More on point; hurray more crackheads on the street, yeppi temporarily. There is some amusement to this though in that the justice system is always first to complain about the backlog but now this will do nothing but create a huge backlog because the crackheads that get released will very shortly end up back in prison... This whole reduction in sentences and applying it retroactively really makes sense...
But America is a wicked backward place. We would rather incarcerate than educate, confine than cure citizens.
In the so-called ''land of the free'', we have the highest imprisoning of any citizens on the planet.
But as we all know, and as was proven yet again in the consensual s*x case in Georgia, once they get a "Black" person in jail, even if it is shown that the sentencing process was improper, or if the sentencing laws change, or as in Hurricane Carter''s case, if that person is later proven innocent, the US is extremely allergic to the notion of letting them out again.

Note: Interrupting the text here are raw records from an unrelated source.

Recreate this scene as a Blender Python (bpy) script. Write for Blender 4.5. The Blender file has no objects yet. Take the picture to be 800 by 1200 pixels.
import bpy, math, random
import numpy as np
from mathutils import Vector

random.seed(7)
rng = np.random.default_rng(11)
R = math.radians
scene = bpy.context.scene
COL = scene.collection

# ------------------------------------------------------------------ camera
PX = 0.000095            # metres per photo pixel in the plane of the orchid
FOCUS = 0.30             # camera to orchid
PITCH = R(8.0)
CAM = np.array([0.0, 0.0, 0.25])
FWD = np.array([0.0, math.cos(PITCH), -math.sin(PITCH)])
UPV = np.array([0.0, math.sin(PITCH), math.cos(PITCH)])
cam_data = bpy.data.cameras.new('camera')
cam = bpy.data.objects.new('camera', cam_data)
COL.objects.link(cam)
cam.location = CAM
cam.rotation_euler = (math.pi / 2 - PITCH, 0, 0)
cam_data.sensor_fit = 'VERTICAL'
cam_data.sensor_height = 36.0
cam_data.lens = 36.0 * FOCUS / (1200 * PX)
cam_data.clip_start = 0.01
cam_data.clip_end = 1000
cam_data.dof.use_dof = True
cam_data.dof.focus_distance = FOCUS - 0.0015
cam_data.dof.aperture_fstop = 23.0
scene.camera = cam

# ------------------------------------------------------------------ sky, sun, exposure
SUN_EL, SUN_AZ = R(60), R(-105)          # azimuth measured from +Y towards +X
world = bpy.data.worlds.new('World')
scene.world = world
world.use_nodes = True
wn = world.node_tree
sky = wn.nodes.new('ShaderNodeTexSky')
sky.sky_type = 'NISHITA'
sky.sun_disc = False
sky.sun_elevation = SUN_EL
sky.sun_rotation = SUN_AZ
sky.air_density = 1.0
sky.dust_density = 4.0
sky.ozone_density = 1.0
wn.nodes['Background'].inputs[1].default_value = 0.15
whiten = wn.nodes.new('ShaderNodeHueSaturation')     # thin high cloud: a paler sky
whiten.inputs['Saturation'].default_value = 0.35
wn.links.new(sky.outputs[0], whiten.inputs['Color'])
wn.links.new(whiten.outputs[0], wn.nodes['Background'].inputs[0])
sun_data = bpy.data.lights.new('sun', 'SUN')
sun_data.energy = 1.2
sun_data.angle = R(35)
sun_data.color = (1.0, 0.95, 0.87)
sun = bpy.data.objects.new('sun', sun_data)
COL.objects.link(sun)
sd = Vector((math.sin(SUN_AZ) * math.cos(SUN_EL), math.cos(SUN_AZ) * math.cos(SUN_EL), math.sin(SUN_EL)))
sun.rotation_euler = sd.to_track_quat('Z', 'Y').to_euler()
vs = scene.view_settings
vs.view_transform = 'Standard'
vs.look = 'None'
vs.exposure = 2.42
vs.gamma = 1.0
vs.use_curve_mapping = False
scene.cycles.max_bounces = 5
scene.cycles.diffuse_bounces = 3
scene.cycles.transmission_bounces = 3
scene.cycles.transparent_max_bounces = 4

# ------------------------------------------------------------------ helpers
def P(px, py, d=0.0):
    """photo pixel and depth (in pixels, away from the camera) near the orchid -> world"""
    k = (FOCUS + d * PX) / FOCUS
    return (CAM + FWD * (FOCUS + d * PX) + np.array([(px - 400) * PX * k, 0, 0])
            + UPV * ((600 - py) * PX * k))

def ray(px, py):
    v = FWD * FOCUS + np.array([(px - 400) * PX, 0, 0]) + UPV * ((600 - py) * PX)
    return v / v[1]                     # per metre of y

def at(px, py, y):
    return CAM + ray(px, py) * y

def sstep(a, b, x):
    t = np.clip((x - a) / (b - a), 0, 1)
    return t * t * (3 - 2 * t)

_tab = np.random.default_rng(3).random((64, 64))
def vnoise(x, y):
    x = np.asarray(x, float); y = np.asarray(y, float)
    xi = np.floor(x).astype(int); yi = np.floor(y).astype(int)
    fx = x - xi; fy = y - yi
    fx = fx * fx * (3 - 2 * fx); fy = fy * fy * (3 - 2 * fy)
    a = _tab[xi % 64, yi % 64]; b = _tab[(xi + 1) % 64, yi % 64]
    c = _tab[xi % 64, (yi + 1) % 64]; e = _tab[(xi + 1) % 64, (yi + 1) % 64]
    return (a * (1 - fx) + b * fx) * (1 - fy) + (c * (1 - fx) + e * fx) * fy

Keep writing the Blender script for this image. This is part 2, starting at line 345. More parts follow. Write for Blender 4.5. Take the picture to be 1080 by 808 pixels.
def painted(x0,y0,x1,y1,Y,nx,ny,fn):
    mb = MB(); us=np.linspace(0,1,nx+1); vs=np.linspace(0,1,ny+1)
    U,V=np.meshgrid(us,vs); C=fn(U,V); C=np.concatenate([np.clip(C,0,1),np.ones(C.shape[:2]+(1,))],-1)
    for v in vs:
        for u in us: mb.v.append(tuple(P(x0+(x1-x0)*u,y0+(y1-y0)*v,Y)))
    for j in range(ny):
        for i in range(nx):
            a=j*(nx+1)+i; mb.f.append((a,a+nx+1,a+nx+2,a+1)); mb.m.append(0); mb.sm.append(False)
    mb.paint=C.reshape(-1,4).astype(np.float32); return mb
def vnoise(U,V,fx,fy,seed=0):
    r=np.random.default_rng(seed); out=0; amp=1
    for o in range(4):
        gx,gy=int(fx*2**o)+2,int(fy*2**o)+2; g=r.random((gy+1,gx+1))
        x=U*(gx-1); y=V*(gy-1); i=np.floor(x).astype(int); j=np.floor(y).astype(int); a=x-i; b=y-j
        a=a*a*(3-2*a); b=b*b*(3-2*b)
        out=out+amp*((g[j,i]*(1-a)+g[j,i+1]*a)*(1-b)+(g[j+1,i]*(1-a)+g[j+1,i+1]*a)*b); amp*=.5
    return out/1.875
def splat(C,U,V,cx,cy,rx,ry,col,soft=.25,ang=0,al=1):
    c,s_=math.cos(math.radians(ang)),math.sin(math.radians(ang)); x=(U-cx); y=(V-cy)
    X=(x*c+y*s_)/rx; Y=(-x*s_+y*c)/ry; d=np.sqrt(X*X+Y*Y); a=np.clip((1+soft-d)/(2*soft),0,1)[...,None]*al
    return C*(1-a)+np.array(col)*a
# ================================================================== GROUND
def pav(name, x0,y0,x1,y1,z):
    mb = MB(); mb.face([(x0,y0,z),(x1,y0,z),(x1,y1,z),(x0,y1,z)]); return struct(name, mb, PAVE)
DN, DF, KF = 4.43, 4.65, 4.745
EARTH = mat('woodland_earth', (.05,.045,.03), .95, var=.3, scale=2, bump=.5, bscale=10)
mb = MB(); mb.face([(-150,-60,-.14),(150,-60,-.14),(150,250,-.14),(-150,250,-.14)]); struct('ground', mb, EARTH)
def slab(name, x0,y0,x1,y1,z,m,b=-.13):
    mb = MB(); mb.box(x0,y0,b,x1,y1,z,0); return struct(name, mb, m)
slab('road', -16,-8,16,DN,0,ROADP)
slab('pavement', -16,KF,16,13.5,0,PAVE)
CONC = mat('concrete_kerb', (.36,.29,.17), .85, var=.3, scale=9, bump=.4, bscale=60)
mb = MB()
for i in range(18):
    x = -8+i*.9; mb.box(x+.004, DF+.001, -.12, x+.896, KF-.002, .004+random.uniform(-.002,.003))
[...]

You can blame southerners, neocons, capitalism or anything you want to blame. But the truth is that drug addiction is self inflicted. They did it to themselves. They can''t say they thought taking dope was a good healthy thing. Every grade school kid in this backward society knows dope is bad. The crackheads knew it was bad before they took it but they took it anyway.
Posted by neoconism at 08:45 PM : Dec 11, 2007
So which do you use - crack, alcohol, or both?